• **MATERIAL**:
########
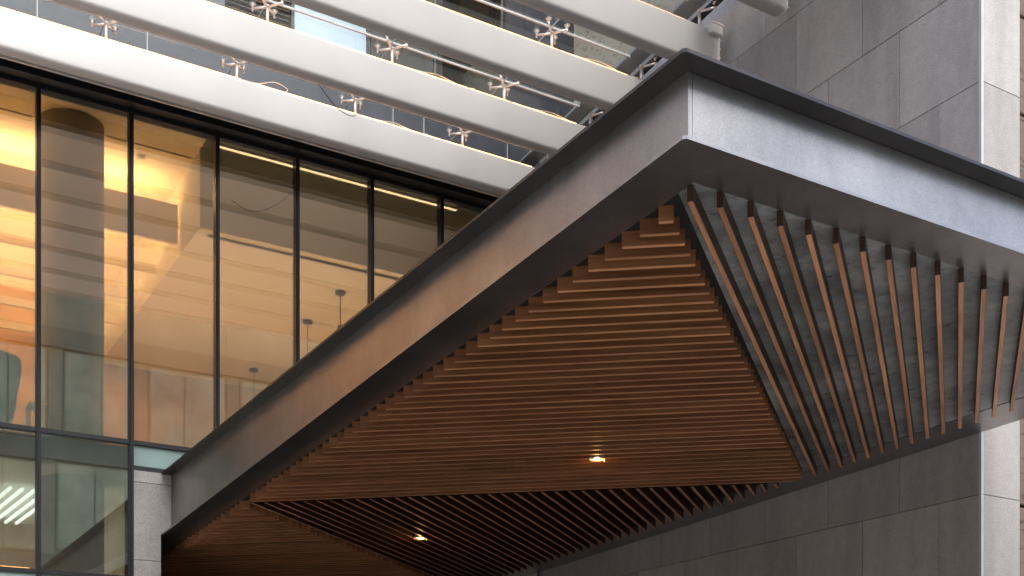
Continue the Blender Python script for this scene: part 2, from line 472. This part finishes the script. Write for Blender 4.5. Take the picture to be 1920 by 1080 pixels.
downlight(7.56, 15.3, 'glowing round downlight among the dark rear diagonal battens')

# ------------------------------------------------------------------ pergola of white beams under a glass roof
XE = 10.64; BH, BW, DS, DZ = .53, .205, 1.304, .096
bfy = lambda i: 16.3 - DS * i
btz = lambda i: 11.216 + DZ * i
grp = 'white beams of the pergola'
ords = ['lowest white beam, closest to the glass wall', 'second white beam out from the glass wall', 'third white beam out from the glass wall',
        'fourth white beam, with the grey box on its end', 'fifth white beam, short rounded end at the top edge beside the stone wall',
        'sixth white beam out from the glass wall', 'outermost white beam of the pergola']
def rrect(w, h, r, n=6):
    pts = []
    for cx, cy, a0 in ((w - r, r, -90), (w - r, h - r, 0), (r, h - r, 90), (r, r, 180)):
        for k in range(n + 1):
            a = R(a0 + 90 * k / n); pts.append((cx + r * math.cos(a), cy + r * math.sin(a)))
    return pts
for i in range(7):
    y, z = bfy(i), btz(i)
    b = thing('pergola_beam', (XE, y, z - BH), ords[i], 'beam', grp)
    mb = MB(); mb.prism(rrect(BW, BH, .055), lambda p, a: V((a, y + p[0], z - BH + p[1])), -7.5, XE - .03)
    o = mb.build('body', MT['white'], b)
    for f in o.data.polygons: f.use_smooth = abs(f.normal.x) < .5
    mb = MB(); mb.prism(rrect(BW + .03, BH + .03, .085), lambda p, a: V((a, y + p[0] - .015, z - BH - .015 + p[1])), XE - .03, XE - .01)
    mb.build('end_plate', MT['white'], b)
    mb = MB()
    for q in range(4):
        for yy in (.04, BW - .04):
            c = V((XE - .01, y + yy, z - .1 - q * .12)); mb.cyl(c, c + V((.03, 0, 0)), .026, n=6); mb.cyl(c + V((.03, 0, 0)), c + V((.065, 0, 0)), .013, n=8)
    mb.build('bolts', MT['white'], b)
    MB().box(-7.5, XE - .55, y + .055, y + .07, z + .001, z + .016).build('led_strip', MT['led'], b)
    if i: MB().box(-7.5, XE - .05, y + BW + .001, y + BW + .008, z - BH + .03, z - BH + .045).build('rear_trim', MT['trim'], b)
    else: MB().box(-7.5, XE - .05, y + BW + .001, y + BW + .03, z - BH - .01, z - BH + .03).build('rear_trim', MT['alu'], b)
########
• **STATED EXERCISE**: Up to and including the line with "downlight(7.56, 15.3, 'glowing", copy the data above from its first line. Skip pictures.

• **WRITTEN RESPONSE**:
Continue the Blender Python script for this scene: part 2, from line 472. This part finishes the script. Write for Blender 4.5. Take the picture to be 1920 by 1080 pixels.
downlight(7.56, 15.3, 'glowing round downlight among the dark rear diagonal battens')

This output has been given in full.